Bu mutabakatın faydalı bir sonuç doğurması, meslek kanununun ‘öğretmenlerin statüsünü, toplumsal itibarını yükseltebilecek, haklarda kazanç sağlayacak, çalışma şartlarını iyileştirecek, şiddeti de önleyecek’ türden bir içerikle uygulamaya konulmasıyla mümkündür.
Öğretmenlik Meslek Kanunu’nun eğitimin niteliğinin artmasına doğrudan ya da dolaylı olarak katkı sağlayacak pek çok düzenlemeye yasal dayanak oluşturma potansiyeli bulunmaktadır. Biz, meslek kanununda, öğretmenlerin özlük haklarının uluslararası standartlar çerçevesinde tanımlanmasını ve geliştirilmesini istiyoruz.
Sözleşmeli ve ücretli öğretmenlik gibi haksız ve çözüm yerine sorun üreten uygulamaları ortadan kaldırmayan bir düzenlemenin meslek kanunu niteliği kazanamayacağına inanıyoruz.
Resmî eğitim kurumlarındaki bütün öğretmenlerin kadrolu istihdamını emredici şekilde düzenlemeyen bir kanunun, öğretmene itibarını korumada yetersiz olacağını hatırlatıyoruz.
Öğretmenlerin mesleki ilerlemelerini sağlayacak şekilde kariyer basamaklarının yeniden hayata geçirilmesinin meslek kanunu iddiasının ispatı için şart olduğunu düşünüyoruz. İstihdamda güçlük çekilen bölgeler başta olmak üzere, zorunlu hizmet gibi dayatmalara son verecek, öğretmeni motive ve teşvik etmeye, imkânlar, fırsatlar ve artırımlı haklarla ödüllendirmeye dair hükümlerin mesleği özendirmeye, mesleği yürütenleri güçlendirmeye ilişkin ön şart olduğunu biliyoruz.
Öğretmenlerin atamadan yer değiştirmeye, yetişmeden gelişmeye, eğitim imkânlarından kariyer fırsatlarına, ehliyetten liyakate her konuda belirsizlikten, ayrımcılık ya da ayrıcalık kusurlarından kurtarmaya dönük hükümler meslek kanununun olmazsa olmazıdır.

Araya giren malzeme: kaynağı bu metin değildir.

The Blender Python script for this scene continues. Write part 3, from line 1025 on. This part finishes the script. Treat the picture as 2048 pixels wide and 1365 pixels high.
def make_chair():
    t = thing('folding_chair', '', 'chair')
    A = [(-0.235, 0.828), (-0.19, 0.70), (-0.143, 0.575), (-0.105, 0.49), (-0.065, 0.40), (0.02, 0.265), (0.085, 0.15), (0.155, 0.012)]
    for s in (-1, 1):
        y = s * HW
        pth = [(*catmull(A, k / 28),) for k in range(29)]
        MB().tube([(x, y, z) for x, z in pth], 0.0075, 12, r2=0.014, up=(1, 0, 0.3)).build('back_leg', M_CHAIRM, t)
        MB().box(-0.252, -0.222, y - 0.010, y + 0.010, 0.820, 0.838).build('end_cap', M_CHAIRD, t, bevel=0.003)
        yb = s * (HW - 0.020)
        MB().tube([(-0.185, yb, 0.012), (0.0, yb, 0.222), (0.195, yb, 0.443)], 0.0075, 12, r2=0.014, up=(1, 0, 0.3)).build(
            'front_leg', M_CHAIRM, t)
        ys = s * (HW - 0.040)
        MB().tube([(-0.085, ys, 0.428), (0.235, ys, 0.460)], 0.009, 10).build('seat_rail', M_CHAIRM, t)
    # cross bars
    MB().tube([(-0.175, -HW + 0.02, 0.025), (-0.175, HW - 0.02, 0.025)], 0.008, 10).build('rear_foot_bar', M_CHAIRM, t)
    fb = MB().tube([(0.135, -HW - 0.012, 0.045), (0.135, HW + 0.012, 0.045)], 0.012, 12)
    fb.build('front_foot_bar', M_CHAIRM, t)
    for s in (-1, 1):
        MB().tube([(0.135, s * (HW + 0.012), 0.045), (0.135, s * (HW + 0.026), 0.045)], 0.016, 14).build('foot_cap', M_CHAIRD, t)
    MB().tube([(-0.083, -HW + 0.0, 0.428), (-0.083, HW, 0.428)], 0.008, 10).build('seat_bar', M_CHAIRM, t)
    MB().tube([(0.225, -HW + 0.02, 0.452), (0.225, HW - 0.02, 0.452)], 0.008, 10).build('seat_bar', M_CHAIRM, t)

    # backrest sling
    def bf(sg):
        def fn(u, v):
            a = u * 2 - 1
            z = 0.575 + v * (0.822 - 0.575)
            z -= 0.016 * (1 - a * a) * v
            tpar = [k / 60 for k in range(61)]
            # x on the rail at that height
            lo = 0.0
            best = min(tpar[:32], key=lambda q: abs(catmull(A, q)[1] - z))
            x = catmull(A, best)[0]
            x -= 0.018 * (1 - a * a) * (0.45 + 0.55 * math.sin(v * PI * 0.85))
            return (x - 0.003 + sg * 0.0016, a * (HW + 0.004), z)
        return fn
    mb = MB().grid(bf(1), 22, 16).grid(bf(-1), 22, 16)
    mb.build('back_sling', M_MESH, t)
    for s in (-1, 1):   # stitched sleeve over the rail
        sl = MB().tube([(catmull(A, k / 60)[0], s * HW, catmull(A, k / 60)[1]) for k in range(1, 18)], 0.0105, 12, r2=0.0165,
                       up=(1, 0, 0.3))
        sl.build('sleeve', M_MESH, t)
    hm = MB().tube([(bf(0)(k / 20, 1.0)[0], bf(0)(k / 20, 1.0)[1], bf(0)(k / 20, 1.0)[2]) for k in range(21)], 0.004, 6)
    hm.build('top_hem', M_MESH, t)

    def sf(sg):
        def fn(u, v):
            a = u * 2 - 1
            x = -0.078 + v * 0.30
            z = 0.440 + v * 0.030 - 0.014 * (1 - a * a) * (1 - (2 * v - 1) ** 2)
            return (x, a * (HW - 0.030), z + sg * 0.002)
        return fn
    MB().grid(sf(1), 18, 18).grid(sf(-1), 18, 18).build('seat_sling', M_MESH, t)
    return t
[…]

Eğitim ve öğretim süreçlerindeki vazgeçilmez unsurlardan biri olan eğitim kurumu yöneticiliği ve eğitim liderliği konusu bir sorun olarak değil, bir konum olarak meslek kanunu kapsamında düzenlenmeli, yöneticilik ve liderlik süreçlerine katılım, bu pozisyonlardaki mali, sosyal ve özlük hakları da mutlaka kanuni bir dayanak ve güvenceyle tanımlanmalıdır.
Öğretmenin itibarının, statüsünün, hak ve imkânlarının, fırsat ve yetkilerinin artırılmasına dayanak yapılması gereken Öğretmenlik Meslek Kanunu, öğretmenlerin ve eğitim kurumu yöneticilerinin mali haklarında, hak, yetki, sorumluluk ve toplumsal beklenti ekseninde gerçekleştirilmesi kaçınılmaz görünen artış gerekliliği, kamu maliyesi dengesi, bütçe olanakları vb. bahanelerin arkasına sığınılmadan çıkarılmalıdır. Aksi hâlde, eğitimde istenilen başarının sağlanamayacağı, meslek kanunundan beklentinin karşılanamayacağı bilinmelidir.
Salgın süreci, okulun da öğretmenin de değerini; yokluğunun, eksikliğinin telafi edilemez niteliğini, toplumsal yapının ana direklerinden biri olduğu gerçeğini bir kez daha ortaya koymuştur. Salgın sebebiyle eğitim-öğretim faaliyetlerinde bilinen ve alışılagelen usullerin zorunlu olarak terkedilmesi, öğretmenlerimizin fedakârlıkları, azimleri, çabaları olmasa, bu zorlu sürecin, öğrenme kayıpları başta olmak üzere, giderilmesi mümkün olmayan zararlara sebebiyet vereceğini bugün çok net görebiliyoruz.
Eğitim çalışanlarımız, yılda bir gün övgü cümleleriyle geçiştirilen anma günlerini beklemiyor. 24 Kasım’da öğretmenlerimize verilebilecek en büyük müjde, haklarını koruyup geliştirecek, çalışma şartlarını iyileştirecek, uğradıkları şiddeti önleyecek, sorunlarına çözüm üretecek ve mesleklerinin itibarını hak ettiği yere taşıyacak bir içerikle Öğretmenlik Meslek Kanunu’nun TBMM gündemine getirilmesidir.
Zaman, vaatleri gerçeğe dönüştürme, hedefleri sonuca ulaştırma zamanıdır.
Eğitim-Bir-Sen olarak, bu hususlar temelinde çıkarılacak Öğretmenlik Meslek Kanunu’na katkı ve destek sunacağımızı bir kez daha ifade ediyor; siyasi iradeyi, TBMM’yi ve Bakanlığı bu konuda adım atmaya çağırıyoruz.
Eğitim çalışanlarının sorunlarının çözülmesi dileği ile öğretmenlerimizin Öğretmenler gününü kutluyoruz.